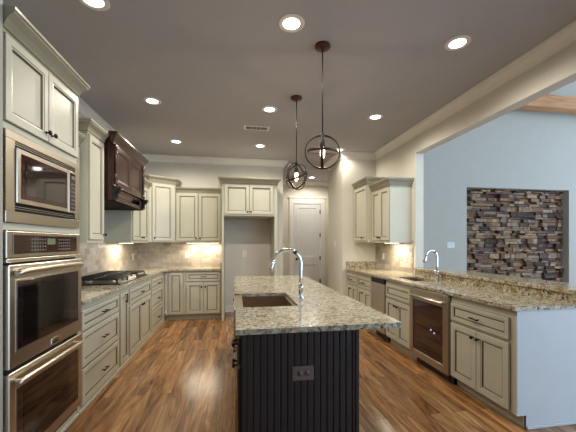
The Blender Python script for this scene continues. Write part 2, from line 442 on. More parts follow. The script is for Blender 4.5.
# ------------------------------------------------------------------ cabinets
def knob(parent, x, z, y=-0.02, mat=None):
    return MB().lathe([(0.009, 0), (0.009, 0.003), (0.0055, 0.006), (0.0055, 0.016), (0.015, 0.021), (0.017, 0.027), (0.012, 0.033), (0, 0.035)], (x, y, z), axis='-Y', n=14).build('knob', mat or BRONZE, parent)
def pull(parent, x, z, y=-0.02, L=0.10, mat=None, vert=False):
    m = MB()
    h = L/2
    f = (lambda t: (x, t)) if False else None
    def pt(t, out): return (x, y-out, z+t) if vert else (x+t, y-out, z)
    m.tube([pt(-h*.72, 0), pt(-h*.72, .026)], .0055, 8); m.tube([pt(h*.72, 0), pt(h*.72, .026)], .0055, 8)
    m.tube([pt(-h, .027), pt(-h*.6, .029), pt(0, .030), pt(h*.6, .029), pt(h, .027)], [.008, .0065, .0055, .0065, .008], 8)
    return m.build('pull', mat or BRONZE, parent)

CROWN = [(0, -0.02), (0.008, -0.02), (0.008, 0.000), (0.013, 0.003), (0.018, 0.020), (0.030, 0.046), (0.050, 0.068), (0.056, 0.072), (0.060, 0.086), (0.064, 0.088), (0.064, 0.104), (0, 0.104)]
CROWN_M = [0, 0, 1, 0, 0, 0, 0, 0, 1, 0, 0, 0]
def crown(parent, path, z, mats=None, scale=1.0):
    return MB().sweep(path, [(o*scale, h*scale) for o, h in CROWN], mats=CROWN_M, z=z).build('crown_moulding', mats or CABC, parent)

def carcass(parent, w, d, z0, z1, mats, top=True, toe=None, t=0.018, name='carcass'):
    m = MB()
    zb = z0
    if toe == 'recess':
        m.box(0.0, w, 0.065, 0.083, 0.0, 0.105, 0); zb = 0.10
        m.box(0, t, 0.083, d, 0, 0.10); m.box(w-t, w, 0.083, d, 0, 0.10)
    elif toe == 'flush':
        m.box(0, w, -0.018, 0, 0.0, 0.030, 0, bev=.004)
    m.box(0, t, 0.02, d, zb, z1); m.box(w-t, w, 0.02, d, zb, z1)
    m.box(t, w-t, d-0.012, d, zb, z1); m.box(t, w-t, 0.02, d-0.012, zb, zb+t)
    if top: m.box(t, w-t, 0.02, d-0.012, z1-t, z1)
    m.box(0, w, 0, 0.02, zb, z1)
    return m.build(name, mats, parent)

def fronts(parent, items, mats=None):
    mats = mats or CAB
    for it in items:
        kind, x0, x1, z0, z1 = it[:5]; hw = it[5:] 
        rail = 0.052 if kind == 'door' else (0.034 if z1-z0 < 0.19 else 0.045)
        if kind == 'slim': rail = 0.045
        nm = 'drawer' if kind == 'drawer' else ('false_drawer' if kind == 'false' else 'door')
        o = MB().panel_front(x0, x1, z0, z1, rail=rail).build(nm, mats, parent)
        for h in hw:
            if h[0] == 'k': knob(o, h[1], h[2])
            elif h[0] == 'p': pull(o, h[1], h[2], L=h[3] if len(h) > 3 else 0.10)
            elif h[0] == 'v': pull(o, h[1], h[2], L=0.10, vert=True)

def cabinet(name, label, cat, loc, rot, w, d, z0, z1, items, toe=None, top=True, group=None, mats=None, crown_path=None, cscale=1.0):
    t = thing(name, label, cat, loc, rot, group)
    carcass(t, w, d, z0, z1, mats or CAB, top=top, toe=toe)
    fronts(t, items, mats)
    if crown_path: crown(t, crown_path, z1, mats, cscale)
    return t
RL, RB, RR = PI/2, 0.0, -PI/2            # faces +X (left run), -Y (back run), -X (right run)

# --- tall oven cabinet on the left
XT = -1.255; TY0, TY1 = 1.922, 2.742; TW = TY1-TY0
t = thing('oven_cabinet', 'tall sage cream cabinet housing the microwave and double oven, two doors on top', 'cabinet', (XT, TY0, 0), RL)
m = MB(); D = 0.612
m.box(0, .02, 0, D, 0, 2.56).box(TW-.02, TW, 0, D, 0, 2.56).box(.02, TW-.02, D-.012, D, 0, 2.56)
m.box(.02, TW-.02, 0, D-.012, 2.02, 2.56).box(.02, TW-.02, 0, D-.012, 1.458, 1.498).box(.02, TW-.02, 0, D-.012, 0.0, 0.062)
m.box(0, TW, -0.020, 0, 0, 0.026, bev=.004)
m.build('carcass', CAB, t)
c = TW/2
fronts(t, [('door', .012, c-.004, 2.062, 2.535, ('k', c-.032, 2.115)), ('door', c+.004, TW-.012, 2.062, 2.535, ('k', c+.032, 2.115))])
crown(t, [(0, 0), (TW, 0), (TW, D)], 2.56, scale=1.12)

# microwave
t = thing('built_in_microwave', 'built-in stainless microwave with trim frame above the double oven', 'microwave', (XT, TY0, 0), RL)
m = MB()
m.box(0.004, TW-0.004, -0.024, -0.001, 1.500, 1.565, bev=.003).box(0.004, TW-0.004, -0.024, -0.001, 1.965, 2.012, bev=.003)
m.box(0.004, 0.075, -0.024, -0.001, 1.566, 1.964).box(TW-0.075, TW-0.004, -0.024, -0.001, 1.566, 1.964)
m.build('trim_frame', STEELD, t)
for zc in (1.952, 1.588):
    v = MB().box(0.07, TW-0.07, -0.014, -0.002, zc-0.020, zc+0.020, 0)
    for k in range(2): v.box(0.072, TW-0.072, -0.020, -0.012, zc-0.008+k*0.012, zc-0.005+k*0.012, 1)
    v.build('vent_grille', [DARKGAP, STEELD], t)
MB().box(.06, TW-.06, 0.0, 0.45, 1.51, 2.0).build('body', BLACK, t)
dr = MB().box(0.078, TW-0.185, -0.034, -0.002, 1.612, 1.928, bev=.004).build('door', STEEL, t)
MB().box(0.115, TW-0.215, -0.037, -0.033, 1.640, 1.900, 0).box(0.140, TW-0.245, -0.0385, -0.036, 1.668, 1.872, 1).build('window', [GLASS_BAND, GLASS_DARK], dr)
cp = MB().box(TW-0.183, TW-0.078, -0.034, -0.002, 1.612, 1.928, bev=.003).build('control_panel', STEEL, t)
MB().box(TW-0.165, TW-0.096, -0.037, -0.033, 1.63, 1.91).build('keypad', GLASS_BAND, cp)
for r in range(7):
    m = MB()
    for k in range(3): m.box(TW-.158+k*.021, TW-.144+k*.021, -.0385, -.0365, 1.645+r*.03, 1.655+r*.03)
    m.build('key_row', MARK, cp)
MB().box(TW-.156, TW-.105, -.0385, -.0365, 1.866, 1.892).build('clock_display', DISPLAY, cp)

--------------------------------

■ **GIVEN REQUEST**
Omit the pictures and give the material again, exactly and in full.

■ **CORRECT RESPONSE**
The Blender Python script for this scene continues. Write part 2, from line 442 on. More parts follow. The script is for Blender 4.5.
# ------------------------------------------------------------------ cabinets
def knob(parent, x, z, y=-0.02, mat=None):
    return MB().lathe([(0.009, 0), (0.009, 0.003), (0.0055, 0.006), (0.0055, 0.016), (0.015, 0.021), (0.017, 0.027), (0.012, 0.033), (0, 0.035)], (x, y, z), axis='-Y', n=14).build('knob', mat or BRONZE, parent)
def pull(parent, x, z, y=-0.02, L=0.10, mat=None, vert=False):
    m = MB()
    h = L/2
    f = (lambda t: (x, t)) if False else None
    def pt(t, out): return (x, y-out, z+t) if vert else (x+t, y-out, z)
    m.tube([pt(-h*.72, 0), pt(-h*.72, .026)], .0055, 8); m.tube([pt(h*.72, 0), pt(h*.72, .026)], .0055, 8)
    m.tube([pt(-h, .027), pt(-h*.6, .029), pt(0, .030), pt(h*.6, .029), pt(h, .027)], [.008, .0065, .0055, .0065, .008], 8)
    return m.build('pull', mat or BRONZE, parent)

CROWN = [(0, -0.02), (0.008, -0.02), (0.008, 0.000), (0.013, 0.003), (0.018, 0.020), (0.030, 0.046), (0.050, 0.068), (0.056, 0.072), (0.060, 0.086), (0.064, 0.088), (0.064, 0.104), (0, 0.104)]
CROWN_M = [0, 0, 1, 0, 0, 0, 0, 0, 1, 0, 0, 0]
def crown(parent, path, z, mats=None, scale=1.0):
    return MB().sweep(path, [(o*scale, h*scale) for o, h in CROWN], mats=CROWN_M, z=z).build('crown_moulding', mats or CABC, parent)

def carcass(parent, w, d, z0, z1, mats, top=True, toe=None, t=0.018, name='carcass'):
    m = MB()
    zb = z0
    if toe == 'recess':
        m.box(0.0, w, 0.065, 0.083, 0.0, 0.105, 0); zb = 0.10
        m.box(0, t, 0.083, d, 0, 0.10); m.box(w-t, w, 0.083, d, 0, 0.10)
    elif toe == 'flush':
        m.box(0, w, -0.018, 0, 0.0, 0.030, 0, bev=.004)
    m.box(0, t, 0.02, d, zb, z1); m.box(w-t, w, 0.02, d, zb, z1)
    m.box(t, w-t, d-0.012, d, zb, z1); m.box(t, w-t, 0.02, d-0.012, zb, zb+t)
    if top: m.box(t, w-t, 0.02, d-0.012, z1-t, z1)
    m.box(0, w, 0, 0.02, zb, z1)
    return m.build(name, mats, parent)

def fronts(parent, items, mats=None):
    mats = mats or CAB
    for it in items:
        kind, x0, x1, z0, z1 = it[:5]; hw = it[5:] 
        rail = 0.052 if kind == 'door' else (0.034 if z1-z0 < 0.19 else 0.045)
        if kind == 'slim': rail = 0.045
        nm = 'drawer' if kind == 'drawer' else ('false_drawer' if kind == 'false' else 'door')
        o = MB().panel_front(x0, x1, z0, z1, rail=rail).build(nm, mats, parent)
        for h in hw:
            if h[0] == 'k': knob(o, h[1], h[2])
            elif h[0] == 'p': pull(o, h[1], h[2], L=h[3] if len(h) > 3 else 0.10)
            elif h[0] == 'v': pull(o, h[1], h[2], L=0.10, vert=True)

def cabinet(name, label, cat, loc, rot, w, d, z0, z1, items, toe=None, top=True, group=None, mats=None, crown_path=None, cscale=1.0):
    t = thing(name, label, cat, loc, rot, group)
    carcass(t, w, d, z0, z1, mats or CAB, top=top, toe=toe)
    fronts(t, items, mats)
    if crown_path: crown(t, crown_path, z1, mats, cscale)
    return t
RL, RB, RR = PI/2, 0.0, -PI/2            # faces +X (left run), -Y (back run), -X (right run)

# --- tall oven cabinet on the left
XT = -1.255; TY0, TY1 = 1.922, 2.742; TW = TY1-TY0
t = thing('oven_cabinet', 'tall sage cream cabinet housing the microwave and double oven, two doors on top', 'cabinet', (XT, TY0, 0), RL)
m = MB(); D = 0.612
m.box(0, .02, 0, D, 0, 2.56).box(TW-.02, TW, 0, D, 0, 2.56).box(.02, TW-.02, D-.012, D, 0, 2.56)
m.box(.02, TW-.02, 0, D-.012, 2.02, 2.56).box(.02, TW-.02, 0, D-.012, 1.458, 1.498).box(.02, TW-.02, 0, D-.012, 0.0, 0.062)
m.box(0, TW, -0.020, 0, 0, 0.026, bev=.004)
m.build('carcass', CAB, t)
c = TW/2
fronts(t, [('door', .012, c-.004, 2.062, 2.535, ('k', c-.032, 2.115)), ('door', c+.004, TW-.012, 2.062, 2.535, ('k', c+.032, 2.115))])
crown(t, [(0, 0), (TW, 0), (TW, D)], 2.56, scale=1.12)

# microwave
t = thing('built_in_microwave', 'built-in stainless microwave with trim frame above the double oven', 'microwave', (XT, TY0, 0), RL)
m = MB()
m.box(0.004, TW-0.004, -0.024, -0.001, 1.500, 1.565, bev=.003).box(0.004, TW-0.004, -0.024, -0.001, 1.965, 2.012, bev=.003)
m.box(0.004, 0.075, -0.024, -0.001, 1.566, 1.964).box(TW-0.075, TW-0.004, -0.024, -0.001, 1.566, 1.964)
m.build('trim_frame', STEELD, t)
for zc in (1.952, 1.588):
    v = MB().box(0.07, TW-0.07, -0.014, -0.002, zc-0.020, zc+0.020, 0)
    for k in range(2): v.box(0.072, TW-0.072, -0.020, -0.012, zc-0.008+k*0.012, zc-0.005+k*0.012, 1)
    v.build('vent_grille', [DARKGAP, STEELD], t)
MB().box(.06, TW-.06, 0.0, 0.45, 1.51, 2.0).build('body', BLACK, t)
dr = MB().box(0.078, TW-0.185, -0.034, -0.002, 1.612, 1.928, bev=.004).build('door', STEEL, t)
MB().box(0.115, TW-0.215, -0.037, -0.033, 1.640, 1.900, 0).box(0.140, TW-0.245, -0.0385, -0.036, 1.668, 1.872, 1).build('window', [GLASS_BAND, GLASS_DARK], dr)
cp = MB().box(TW-0.183, TW-0.078, -0.034, -0.002, 1.612, 1.928, bev=.003).build('control_panel', STEEL, t)
MB().box(TW-0.165, TW-0.096, -0.037, -0.033, 1.63, 1.91).build('keypad', GLASS_BAND, cp)
for r in range(7):
    m = MB()
    for k in range(3): m.box(TW-.158+k*.021, TW-.144+k*.021, -.0385, -.0365, 1.645+r*.03, 1.655+r*.03)
    m.build('key_row', MARK, cp)
MB().box(TW-.156, TW-.105, -.0385, -.0365, 1.866, 1.892).build('clock_display', DISPLAY, cp)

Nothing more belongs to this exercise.